We talk a lot about the power of representation on screen. But how important is representation behind the scenes?

Very. Canada makes a tonne of filmed entertainment. We need a labour force for that, and it makes no economic sense to cut out whole groups of people who should be part of that labour force.

“The GTA is now 55 per cent Black and racialized,” Douglas points out. “The multi-billion-dollar entertainment industry is centralized here, and a high percentage of the audience. We need BIPOC people in our crews, in our creative decision makers and in executive leadership, who understand the intricacies of culture and race, who are aware of the barriers and injustices that have existed for a long time, and who operate with an equity mindset.”

“When I’m in finance meetings with my peers across companies, I don’t see a lot of individuals who look like me,” Riley agrees. “But when you have people from all walks of life – studio partners, financiers, crew – bringing their experience and humanity to a project, that contributes depth and nuance to the stories we tell.”

What will make a submission stand out?

“Even in this so-called diversity renaissance that Hollywood is having, we’re still seeing monolithic storytelling – as if there’s only one way to be Black, brown, queer, disabled,” Rajani says. “Hollywood loves a story of overcoming one’s otherness, instead of embracing it. So we’re looking for really human stories from different perspectives.”

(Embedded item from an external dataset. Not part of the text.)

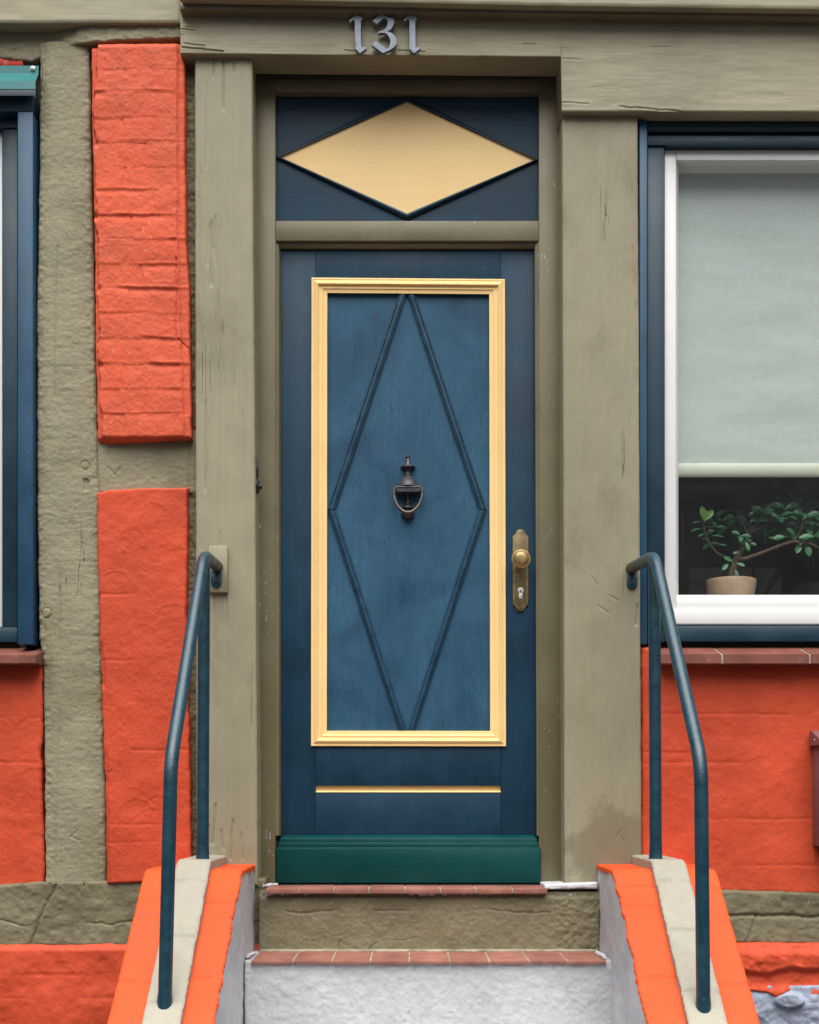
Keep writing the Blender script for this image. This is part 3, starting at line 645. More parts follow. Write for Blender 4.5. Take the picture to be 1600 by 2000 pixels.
fr.bm(wedge([(1045, 478, .021), (1053, 470, .027), (1056, 1632, .027), (1049, 1632, .021)])); fr.bm(wedge([(1044, 484, .006), (1044.9, 478, .020), (1048.9, 1632, .020), (1048, 1632, .006)]))
fr.bm(wedge([(538.4, 470.2, .024), (1052.6, 470.2, .024), (1045, 476, .018), (545, 476, .018)])); fr.bm(wedge([(545, 476.2, .021), (1045, 476.2, .021), (1044, 484.5, .010), (546, 484.5, .010)]))
frame = fr.build("door_frame", M['olive_frame'], house)
# iron fitting on the left reveal
m = MB()
q = P(499, 930, 0.095); xx = q.x + 0.002
b = poly_prism([Vector((xx, -0.086, P(0, 893, .095).z)), Vector((xx, -0.102, P(0, 893, .095).z)), Vector((xx, -0.107, P(0, 915, .095).z)), Vector((xx, -0.099, P(0, 934, .095).z)), Vector((xx, -0.088, P(0, 934, .095).z)), Vector((xx, -0.080, P(0, 915, .095).z))], Vector((0.007, 0, 0)), 0.0015); m.bm(b)
V_, F_ = lathe([(0.024, 0), (0.024, 0.004), (0.018, 0.010), (0.009, 0.012), (0.009, 0.016), (0.006, 0.019), (0.0, 0.0195)], (0, 0, 0), 'Z', 20, cap=False)
rot = Matrix.Rotation(math.radians(90), 3, 'Y'); c0 = Vector((xx, -0.094, P(0, 950, .095).z))
m.add([rot @ v + c0 for v in V_], F_)
m.build("iron_fitting", M['iron'], frame)

# --- transom panel with yellow diamond
tp = MB(); tp.bm(box(536, 178, 1055, 433, 0.000, -0.03, 0.0)); transom = tp.build("transom_panel", M['blue_h'], house)
def nest(rings):
    """rings: list of (list of (px,py), depth): lofts closed rings"""
    V = []; F = []; n = len(rings[0][0])
    for pts, d in rings: V += [P(x, y, d) for x, y in pts]
    for i in range(len(rings) - 1):
        for j in range(n): F.append((i * n + j, i * n + (j + 1) % n, (i + 1) * n + (j + 1) % n, (i + 1) * n + j)[::-1])
    return V, F
O4 = [(795, 187), (1054, 311), (795, 429), (536, 306)]; I4 = [(795, 199), (1046, 311), (795, 416.5), (547, 306)]
def lerp4(t): return [(a[0] + (b[0] - a[0]) * t, a[1] + (b[1] - a[1]) * t) for a, b in zip(O4, I4)]
V_, F_ = nest([(lerp4(0.0), -.001), (lerp4(0.06), .007), (lerp4(0.3), .010), (lerp4(0.36), .0075), (lerp4(0.46), .011), (lerp4(0.7), .012), (lerp4(0.78), .009), (lerp4(0.97), .008), (lerp4(1.0), .001)])
mk("diamond_moulding", V_, F_, M['trim'], transom, True, None, 25)
V_ = [P(x, y, 0.004) for x, y in I4]
m = MB(); m.bm(poly_prism([P(x, y, 0.004) for x, y in lerp4(0.95)], Vector((0, 0.004, 0)))); m.build("yellow_diamond", M['yellow2'], transom)

# --- door leaf: stiles, rails, groove
lf = MB()
lf.bm(box(545, 480, 616.6, 1640, 0.0, -0.045, 0.0012)); lf.bm(box(978.4, 480, 1057, 1640, 0.0, -0.045, 0.0012))
lf.bm(box(617, 480, 978, 566, -0.0004, -0.045, 0.0012)); lf.bm(box(617, 1434, 978, 1535, -0.0004, -0.045, 0.0012)); lf.bm(box(617, 1547, 978, 1640, -0.0004, -0.045, 0.0012))
leaf = lf.build("door", M['blue'], house); leaf["label"] = "dark blue front door with yellow moulding"
def h_panel(px, py): return 0.0009 * fbm(px / S, py / S * 0.5, 5, 3, 4)
relief("inset_panel", 632, 960, 566, 1434, -0.010, -0.040, M['panel'], leaf, h_panel, 0.008, 0, .004, 0, 3)
m = MB(); m.bm(box(617.2, 1530, 977.8, 1552, -0.012, -0.030, 0)); m.bm(wedge([(617.2, 1543.6, -.0118), (977.8, 1543.6, -.0118), (977.8, 1547.4, .0012), (617.2, 1547.4, .0012)]))
m.build("yellow_groove", M['yellow'], leaf)
# yellow picture-frame moulding, mitred
prof = [(0, -.001), (0, .0115), (1.2, .0135), (3.2, .0135), (4.2, .0115), (6.5, .0160), (9.5, .0215), (11, .0225), (12.2, .0215), (13.5, .0150), (17.5, .0100), (19, .0100), (19.6, .0118), (21.2, .0118), (23.5, .0075), (26, .0062), (30.2, .0058), (31, .0040), (31, -.0105)]
def mring(t):
    return [(608.5 + t, 542 + t * .98), (986.5 - t, 545 + t * .96), (988.5 - t, 1458 - t * .97), (607.5 + t, 1457.5 - t * .97)]
V_ = []; F_ = []; NP = len(prof)
for k in range(4):                                   # each side its own strip, so the mitres stay crisp
    base = len(V_)
    for t, h in prof:
        r = mring(t); a, b = r[k], r[(k + 1) % 4]
        for s in range(25):
            f = s / 24; j = 0.35 * (random.random() - .5) if 0 < s < 24 else 0
            V_.append(P(a[0] + (b[0] - a[0]) * f + (j if k % 2 else 0), a[1] + (b[1] - a[1]) * f + (0 if k % 2 else j), h if h < 0 else h * .68))
    for i in range(NP - 1):
        for s in range(24): F_.append((base + i * 25 + s, base + (i + 1) * 25 + s, base + (i + 1) * 25 + s + 1, base + i * 25 + s + 1))
mk("yellow_moulding", V_, F_, M['yellow'], leaf, True, None, 30)
# diamond beads
def strip(a0, a1, b0, b1):
    pr = [(0, -.0102), (0.02, -.002), (.16, .0004), (.24, -.0012), (.34, .0022), (.52, .0030), (.66, .0022), (.76, -.0010), (.84, -.0005), (.98, -.003), (1, -.0102)]
    V = []; F = []; n = len(pr); m_ = 12
    for f, h in pr:
        for s in range(m_ + 1):
            t = s / m_
            x0 = a0[0] + (a1[0] - a0[0]) * f; y0 = a0[1] + (a1[1] - a0[1]) * f; x1 = b0[0] + (b1[0] - b0[0]) * f; y1 = b0[1] + (b1[1] - b0[1]) * f
            V.append(P(x0 + (x1 - x0) * t, y0 + (y1 - y0) * t, h))
    for i in range(n - 1):
        for s in range(m_): F.append((i * (m_ + 1) + s, i * (m_ + 1) + s + 1, (i + 1) * (m_ + 1) + s + 1, (i + 1) * (m_ + 1) + s))
    F.append(tuple(i * (m_ + 1) for i in range(n))); F.append(tuple(i * (m_ + 1) + m_ for i in range(n))[::-1])
    return V, F
dm = MB()
dm.add(*strip((779.5, 574), (794.3, 574), (639.8, 993.5), (655.5, 994.5))); dm.add(*strip((810.5, 574), (795.7, 574), (950.5, 993.5), (935, 994.5)))
dm.add(*strip((640, 996), (655.5, 995.5), (780, 1427), (794.5, 1427))); dm.add(*strip((950, 996), (934.5, 995.5), (810, 1427), (795.5, 1427)))
b = bmesh.new(); vs_ = [b.verts.new(v) for v in dm.v]
for f in dm.f:
    try: b.faces.new([vs_[i] for i in f])
    except ValueError: pass
bmesh.ops.recalc_face_normals(b, faces=b.faces)
MB().bm(b).build("diamond_moulding", paint("dark_blue_bead_paint", (0.010, 0.042, 0.078), 0.2, 20, (0.024, 0.085, 0.125), 0.5, 30, 0.36, 0.4, fine=(200, 0.0003), med=(60, 0.0005), flecks=.45, fcol=(.35, .45, .48)), leaf, True, 28)
# weather board at the foot
kb = MB()
def kstep(x0, x1, y0, y1, df, slope=3):
    kb.bm(poly_prism([P(x0 + slope, y0, df), P(x1 - slope, y0, df), P(x1, y0 + 4, df), P(x1, y1, df), P(x0, y1, df), P(x0, y0 + 4, df)], Vector((0, 0.03 + df, 0)), 0.0022, 2))
kstep(546.5, 1050, 1637, 1660, 0.018); kstep(543, 1053.5, 1645.5, 1664, 0.026, 2); kstep(539.5, 1057, 1655.5, 1725, 0.036, 2)
# sloped top of the board
kb.bm(wedge([(556, 1631, .0008), (1042, 1631, .0008), (1049, 1637.5, .017), (547.5, 1637.5, .017)]))
kb.build("weather_board", M['teal'], leaf)
m = MB(); m.bm(box(536, 1628, 1060, 1727.5, -0.004, -0.03, 0)); m.build("threshold_gap", M['black'], leaf)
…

Douglas cites “beautiful and truthful” films like Tyrone Tommy’s Learn to Swim, Stella Meghie’s The Photograph, and Sudz Sutherland’s Love, Sex and Eating the Bones as “other ways of looking at the BIPOC experience. To see a softness to us, that really shares the complexities of who we, in projects that push the boundaries of what Canadian film could be, beyond what exists for us now.”